Finding Opportunities for Socialization

One of the concerns many parents have about cyber schooling revolves around socialization opportunities for their child. They may fear that their child will be isolated by not being in a brick-and-mortar classroom each day. However, experience has shown that cyber-schoolers are not at a social disadvantage compared to their peers. Both the cyber model and your local community offer numerous opportunities for students to socialize.


When cyber schools and families talk about socialization, what we are actually talking about is socializing, if we want to be precise. The VA Homeschoolers web site does an excellent job of explaining the difference between the two ideas:

“Socialization is the process of learning your culture’s expectations and norms for behavior. Socializing is the fun part of getting together with other people.”

Children schooled at home may even have an advantage in acquiring socialization skills. The web site continues:

“Children begin their socialization within their families—it is their parents and caregivers who teach young children to share and to take turns, etc.
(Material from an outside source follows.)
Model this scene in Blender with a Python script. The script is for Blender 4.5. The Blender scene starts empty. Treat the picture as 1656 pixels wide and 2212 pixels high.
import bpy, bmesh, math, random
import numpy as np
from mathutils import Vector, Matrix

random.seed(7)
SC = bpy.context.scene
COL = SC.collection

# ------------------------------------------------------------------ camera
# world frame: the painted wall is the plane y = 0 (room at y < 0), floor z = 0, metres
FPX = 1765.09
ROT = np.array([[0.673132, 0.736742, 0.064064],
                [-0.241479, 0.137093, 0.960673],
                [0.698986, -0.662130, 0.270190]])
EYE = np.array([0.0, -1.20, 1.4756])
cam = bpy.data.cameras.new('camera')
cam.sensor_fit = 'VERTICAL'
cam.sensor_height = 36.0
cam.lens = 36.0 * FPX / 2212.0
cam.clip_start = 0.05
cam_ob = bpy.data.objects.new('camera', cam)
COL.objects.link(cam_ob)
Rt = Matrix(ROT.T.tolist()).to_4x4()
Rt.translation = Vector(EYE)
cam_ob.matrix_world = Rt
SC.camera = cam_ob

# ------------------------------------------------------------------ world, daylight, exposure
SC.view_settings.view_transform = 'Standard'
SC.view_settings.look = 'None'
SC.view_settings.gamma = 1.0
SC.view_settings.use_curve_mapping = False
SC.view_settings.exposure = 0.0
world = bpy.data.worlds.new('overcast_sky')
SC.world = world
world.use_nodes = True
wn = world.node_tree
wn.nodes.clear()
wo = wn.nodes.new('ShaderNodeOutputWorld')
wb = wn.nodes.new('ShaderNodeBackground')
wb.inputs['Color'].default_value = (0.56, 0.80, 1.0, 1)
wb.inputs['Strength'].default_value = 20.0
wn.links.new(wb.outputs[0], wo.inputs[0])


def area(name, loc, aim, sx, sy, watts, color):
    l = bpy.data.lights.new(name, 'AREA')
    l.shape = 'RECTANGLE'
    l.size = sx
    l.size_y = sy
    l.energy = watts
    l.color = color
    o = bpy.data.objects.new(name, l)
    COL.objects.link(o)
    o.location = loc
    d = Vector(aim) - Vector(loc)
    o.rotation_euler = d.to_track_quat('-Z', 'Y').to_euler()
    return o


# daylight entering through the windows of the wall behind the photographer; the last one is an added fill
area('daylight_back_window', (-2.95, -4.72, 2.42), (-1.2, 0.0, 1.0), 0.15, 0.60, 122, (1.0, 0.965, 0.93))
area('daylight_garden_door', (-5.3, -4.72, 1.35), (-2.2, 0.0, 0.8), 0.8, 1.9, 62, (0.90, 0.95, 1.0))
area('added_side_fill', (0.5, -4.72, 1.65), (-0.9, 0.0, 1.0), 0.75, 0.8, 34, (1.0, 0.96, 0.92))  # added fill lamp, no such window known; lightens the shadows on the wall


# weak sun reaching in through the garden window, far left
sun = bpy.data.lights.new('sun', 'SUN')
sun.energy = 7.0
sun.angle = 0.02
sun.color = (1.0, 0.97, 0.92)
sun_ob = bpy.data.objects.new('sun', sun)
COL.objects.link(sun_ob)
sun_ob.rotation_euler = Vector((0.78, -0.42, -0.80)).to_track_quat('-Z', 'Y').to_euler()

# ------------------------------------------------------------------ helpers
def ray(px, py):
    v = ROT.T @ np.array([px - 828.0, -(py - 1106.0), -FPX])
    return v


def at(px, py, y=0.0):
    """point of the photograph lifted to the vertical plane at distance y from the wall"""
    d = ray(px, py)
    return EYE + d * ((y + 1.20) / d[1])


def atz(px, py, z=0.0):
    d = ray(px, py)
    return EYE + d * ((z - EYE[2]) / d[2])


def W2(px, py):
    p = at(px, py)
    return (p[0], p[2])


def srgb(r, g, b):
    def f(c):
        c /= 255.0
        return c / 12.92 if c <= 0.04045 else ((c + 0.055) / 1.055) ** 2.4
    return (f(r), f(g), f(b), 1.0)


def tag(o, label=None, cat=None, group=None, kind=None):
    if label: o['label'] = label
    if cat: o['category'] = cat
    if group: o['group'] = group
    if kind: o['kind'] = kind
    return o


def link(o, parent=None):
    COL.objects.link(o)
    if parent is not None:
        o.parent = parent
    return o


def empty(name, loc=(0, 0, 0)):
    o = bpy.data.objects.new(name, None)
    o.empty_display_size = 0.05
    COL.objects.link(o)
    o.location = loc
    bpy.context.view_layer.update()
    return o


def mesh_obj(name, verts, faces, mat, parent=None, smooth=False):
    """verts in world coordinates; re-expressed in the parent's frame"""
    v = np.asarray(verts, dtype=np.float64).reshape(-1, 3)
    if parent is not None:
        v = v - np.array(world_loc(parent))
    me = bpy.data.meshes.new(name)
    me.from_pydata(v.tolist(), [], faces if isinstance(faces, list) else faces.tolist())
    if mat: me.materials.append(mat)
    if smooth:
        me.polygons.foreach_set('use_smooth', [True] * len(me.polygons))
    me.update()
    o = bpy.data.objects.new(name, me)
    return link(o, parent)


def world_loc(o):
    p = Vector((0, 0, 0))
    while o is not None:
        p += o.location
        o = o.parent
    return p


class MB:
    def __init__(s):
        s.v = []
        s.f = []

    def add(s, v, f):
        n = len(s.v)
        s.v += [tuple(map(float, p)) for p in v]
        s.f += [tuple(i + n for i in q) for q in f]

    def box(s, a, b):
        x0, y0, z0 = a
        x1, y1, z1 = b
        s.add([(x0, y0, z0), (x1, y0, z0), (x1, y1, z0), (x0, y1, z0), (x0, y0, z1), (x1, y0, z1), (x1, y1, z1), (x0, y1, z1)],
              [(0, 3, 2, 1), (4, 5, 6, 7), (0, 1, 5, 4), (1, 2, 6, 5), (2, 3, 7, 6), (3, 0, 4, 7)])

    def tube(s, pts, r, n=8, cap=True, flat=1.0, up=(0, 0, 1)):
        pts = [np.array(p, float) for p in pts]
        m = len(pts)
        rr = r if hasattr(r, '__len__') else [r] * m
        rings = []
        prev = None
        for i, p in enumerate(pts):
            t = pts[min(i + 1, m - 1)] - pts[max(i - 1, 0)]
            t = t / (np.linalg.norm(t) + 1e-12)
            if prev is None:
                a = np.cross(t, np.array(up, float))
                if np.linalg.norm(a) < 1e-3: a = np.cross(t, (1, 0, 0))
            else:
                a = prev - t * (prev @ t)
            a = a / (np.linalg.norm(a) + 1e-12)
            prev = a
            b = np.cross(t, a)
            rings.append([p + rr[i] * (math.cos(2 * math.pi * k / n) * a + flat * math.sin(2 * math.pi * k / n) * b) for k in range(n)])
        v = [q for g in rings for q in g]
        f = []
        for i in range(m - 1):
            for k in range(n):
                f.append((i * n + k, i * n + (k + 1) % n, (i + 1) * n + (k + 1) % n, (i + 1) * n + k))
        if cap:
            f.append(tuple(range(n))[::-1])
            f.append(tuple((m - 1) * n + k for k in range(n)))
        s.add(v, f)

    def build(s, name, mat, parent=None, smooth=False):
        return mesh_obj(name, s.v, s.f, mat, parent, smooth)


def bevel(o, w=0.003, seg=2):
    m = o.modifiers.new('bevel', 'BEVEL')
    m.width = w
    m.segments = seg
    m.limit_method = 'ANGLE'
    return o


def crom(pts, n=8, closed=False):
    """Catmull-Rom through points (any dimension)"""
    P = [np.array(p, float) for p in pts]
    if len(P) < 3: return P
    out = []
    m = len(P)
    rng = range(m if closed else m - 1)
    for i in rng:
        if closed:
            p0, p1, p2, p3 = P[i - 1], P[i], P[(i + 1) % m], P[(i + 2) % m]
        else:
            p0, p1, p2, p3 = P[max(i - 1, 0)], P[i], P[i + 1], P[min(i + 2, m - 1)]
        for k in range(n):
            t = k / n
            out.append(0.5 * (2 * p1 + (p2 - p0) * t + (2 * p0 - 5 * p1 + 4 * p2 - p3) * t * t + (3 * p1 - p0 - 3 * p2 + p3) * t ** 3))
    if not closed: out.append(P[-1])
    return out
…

As children grow, their peers do reinforce those expectations…[b]ut those early lessons in how to behave come from caregivers, not other children.

As our children get older their basic lessons in how to behave still come from caregivers and mentors with reinforcement from others. Homeschoolers are at an advantage in learning socialization skills because they frequently have a higher adult-to-child ratio in their day-to-day lives than most school children; homeschoolers also have many more chances to interact with people of different ages than children who spend their days in age-segregated classrooms.”

In terms of opportunities to socialize, both the internet and your community are great resources. You may be able to find homeschool groups online via a web search or FaceBook search. If you can’t find one in your area, you can even start one of your own!

Communities also have a wide variety of activities for children and families. For example:

  • Sports teams
  • Scouting groups
  • Dance/theater schools
  • Martial arts schools
  • Parks and Recreation Departments
  • Church activities and groups

Volunteering is also a great way to provide opportunities for both socialization and socializing.

Each cyber school will have its own method of providing social opportunities. As an example, here are some of the options that PA Virtual offers:

  • Occasionally, teachers my open their virtual classrooms early or keep them open after the lesson to allow students to chat.
  • Students interact with their peers through class discussion and team projects.
  • Students who meet in classes often exchange email addresses or use other social media to create online friendships
  • Outings in all regions served by the school, visiting places like museums, zoos, parks, and historical sites.
  • Virtual clubs, such as yearbook, student council, honor society, and cooking club.

As can be seen, the opportunities for socializing really are plentiful. And because of the flexibility provided by the virtual school educational model, you can plan your day to easily include both instructional time and social time.